- **DIRECTIVE**: Copy nothing but the text: reproduce each line of the listing exactly and leave the pictures out.

[Scene script records]

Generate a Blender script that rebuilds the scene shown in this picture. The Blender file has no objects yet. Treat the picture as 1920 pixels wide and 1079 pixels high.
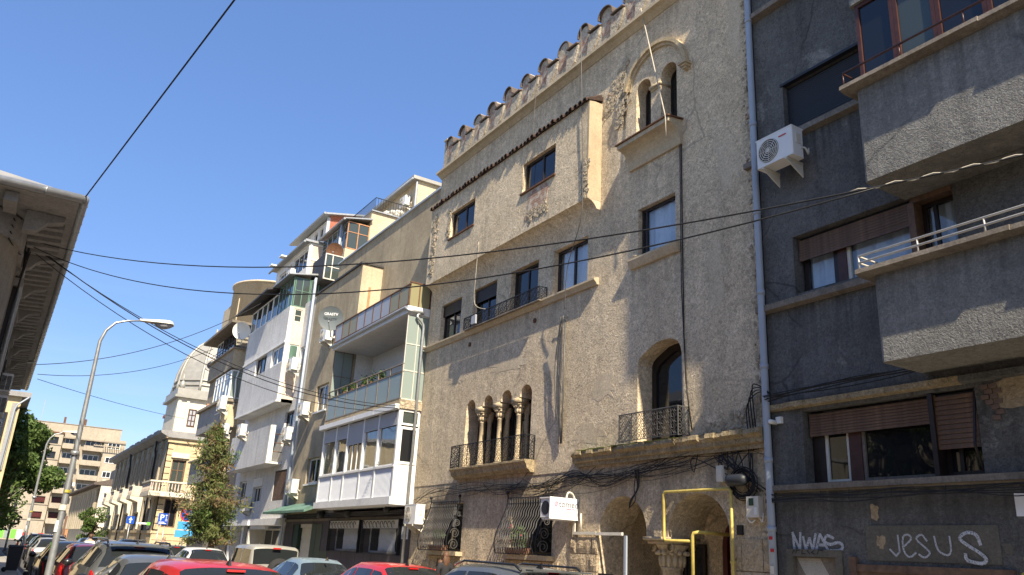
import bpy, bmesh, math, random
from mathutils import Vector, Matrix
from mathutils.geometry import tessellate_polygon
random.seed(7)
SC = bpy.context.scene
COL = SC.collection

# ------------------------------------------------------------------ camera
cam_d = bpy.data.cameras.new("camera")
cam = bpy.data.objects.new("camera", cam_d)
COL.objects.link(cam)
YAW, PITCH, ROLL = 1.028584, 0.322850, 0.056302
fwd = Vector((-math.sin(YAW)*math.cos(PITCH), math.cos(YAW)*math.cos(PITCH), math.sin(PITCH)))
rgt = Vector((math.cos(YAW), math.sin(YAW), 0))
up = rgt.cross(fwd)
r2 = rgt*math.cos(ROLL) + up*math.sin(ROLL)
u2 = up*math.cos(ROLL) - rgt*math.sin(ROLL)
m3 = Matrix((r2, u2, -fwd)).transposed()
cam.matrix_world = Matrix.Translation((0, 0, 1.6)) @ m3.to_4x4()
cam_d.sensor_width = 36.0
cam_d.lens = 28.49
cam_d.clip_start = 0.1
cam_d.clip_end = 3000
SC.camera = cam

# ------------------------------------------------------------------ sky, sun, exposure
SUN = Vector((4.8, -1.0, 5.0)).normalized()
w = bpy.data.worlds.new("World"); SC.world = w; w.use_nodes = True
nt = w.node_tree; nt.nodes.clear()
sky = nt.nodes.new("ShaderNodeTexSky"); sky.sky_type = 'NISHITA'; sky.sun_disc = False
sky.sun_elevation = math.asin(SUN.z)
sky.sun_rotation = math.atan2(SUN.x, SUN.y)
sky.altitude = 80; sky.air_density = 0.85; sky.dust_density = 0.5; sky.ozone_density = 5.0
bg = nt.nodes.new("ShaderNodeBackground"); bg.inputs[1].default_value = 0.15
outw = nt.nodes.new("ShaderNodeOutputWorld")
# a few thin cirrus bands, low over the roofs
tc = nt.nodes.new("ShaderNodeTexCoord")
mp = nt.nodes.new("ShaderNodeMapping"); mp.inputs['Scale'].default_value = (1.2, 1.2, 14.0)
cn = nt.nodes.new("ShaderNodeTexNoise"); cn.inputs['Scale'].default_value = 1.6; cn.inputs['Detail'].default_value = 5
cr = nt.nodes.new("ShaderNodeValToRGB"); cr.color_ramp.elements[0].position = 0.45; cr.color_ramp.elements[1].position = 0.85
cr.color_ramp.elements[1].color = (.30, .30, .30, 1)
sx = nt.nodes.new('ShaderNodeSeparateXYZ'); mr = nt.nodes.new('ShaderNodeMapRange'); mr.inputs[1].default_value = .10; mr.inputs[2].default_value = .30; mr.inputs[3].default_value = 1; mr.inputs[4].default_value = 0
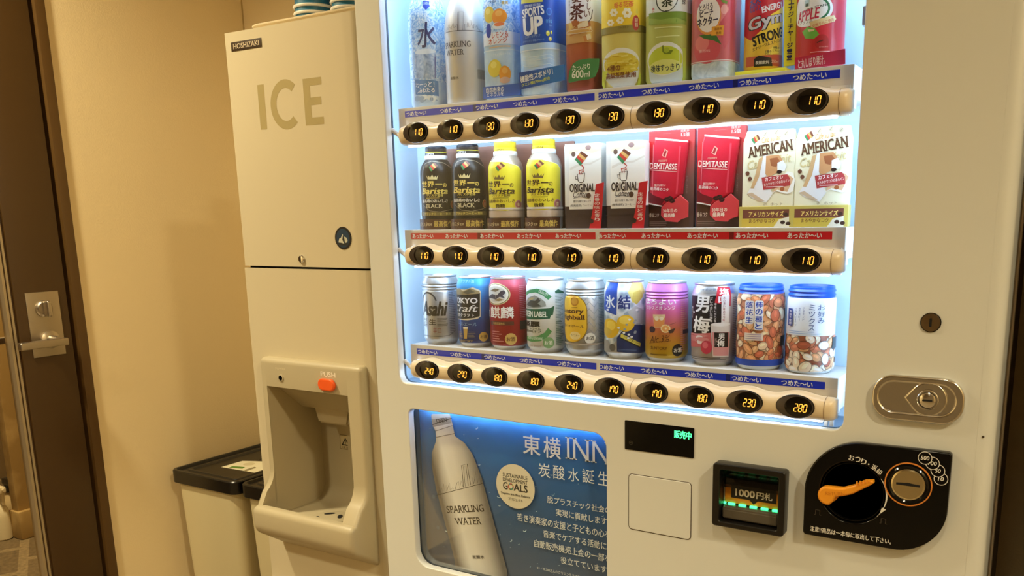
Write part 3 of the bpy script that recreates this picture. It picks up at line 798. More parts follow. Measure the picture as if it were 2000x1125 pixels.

- **EXERCISE RESULT**:
Generate a Blender script that rebuilds the scene shown in this picture. The Blender file has no objects yet. Treat the picture as 1920 pixels wide and 1079 pixels high.
import bpy, bmesh, math, random
from mathutils import Vector, Matrix
from mathutils.geometry import tessellate_polygon
random.seed(7)
SC = bpy.context.scene
COL = SC.collection

# ------------------------------------------------------------------ camera
cam_d = bpy.data.cameras.new("camera")
cam = bpy.data.objects.new("camera", cam_d)
COL.objects.link(cam)
YAW, PITCH, ROLL = 1.028584, 0.322850, 0.056302
fwd = Vector((-math.sin(YAW)*math.cos(PITCH), math.cos(YAW)*math.cos(PITCH), math.sin(PITCH)))
rgt = Vector((math.cos(YAW), math.sin(YAW), 0))
up = rgt.cross(fwd)
r2 = rgt*math.cos(ROLL) + up*math.sin(ROLL)
u2 = up*math.cos(ROLL) - rgt*math.sin(ROLL)
m3 = Matrix((r2, u2, -fwd)).transposed()
cam.matrix_world = Matrix.Translation((0, 0, 1.6)) @ m3.to_4x4()
cam_d.sensor_width = 36.0
cam_d.lens = 28.49
cam_d.clip_start = 0.1
cam_d.clip_end = 3000
SC.camera = cam

# ------------------------------------------------------------------ sky, sun, exposure
SUN = Vector((4.8, -1.0, 5.0)).normalized()
w = bpy.data.worlds.new("World"); SC.world = w; w.use_nodes = True
nt = w.node_tree; nt.nodes.clear()
sky = nt.nodes.new("ShaderNodeTexSky"); sky.sky_type = 'NISHITA'; sky.sun_disc = False
sky.sun_elevation = math.asin(SUN.z)
sky.sun_rotation = math.atan2(SUN.x, SUN.y)
sky.altitude = 80; sky.air_density = 0.85; sky.dust_density = 0.5; sky.ozone_density = 5.0
bg = nt.nodes.new("ShaderNodeBackground"); bg.inputs[1].default_value = 0.15
outw = nt.nodes.new("ShaderNodeOutputWorld")
# a few thin cirrus bands, low over the roofs
tc = nt.nodes.new("ShaderNodeTexCoord")
mp = nt.nodes.new("ShaderNodeMapping"); mp.inputs['Scale'].default_value = (1.2, 1.2, 14.0)
cn = nt.nodes.new("ShaderNodeTexNoise"); cn.inputs['Scale'].default_value = 1.6; cn.inputs['Detail'].default_value = 5
cr = nt.nodes.new("ShaderNodeValToRGB"); cr.color_ramp.elements[0].position = 0.45; cr.color_ramp.elements[1].position = 0.85
cr.color_ramp.elements[1].color = (.30, .30, .30, 1)
sx = nt.nodes.new('ShaderNodeSeparateXYZ'); mr = nt.nodes.new('ShaderNodeMapRange'); mr.inputs[1].default_value = .10; mr.inputs[2].default_value = .30; mr.inputs[3].default_value = 1; mr.inputs[4].default_value = 0
Write part 3 of the bpy script that recreates this picture. It picks up at line 798. More parts follow. Measure the picture as if it were 2000x1125 pixels.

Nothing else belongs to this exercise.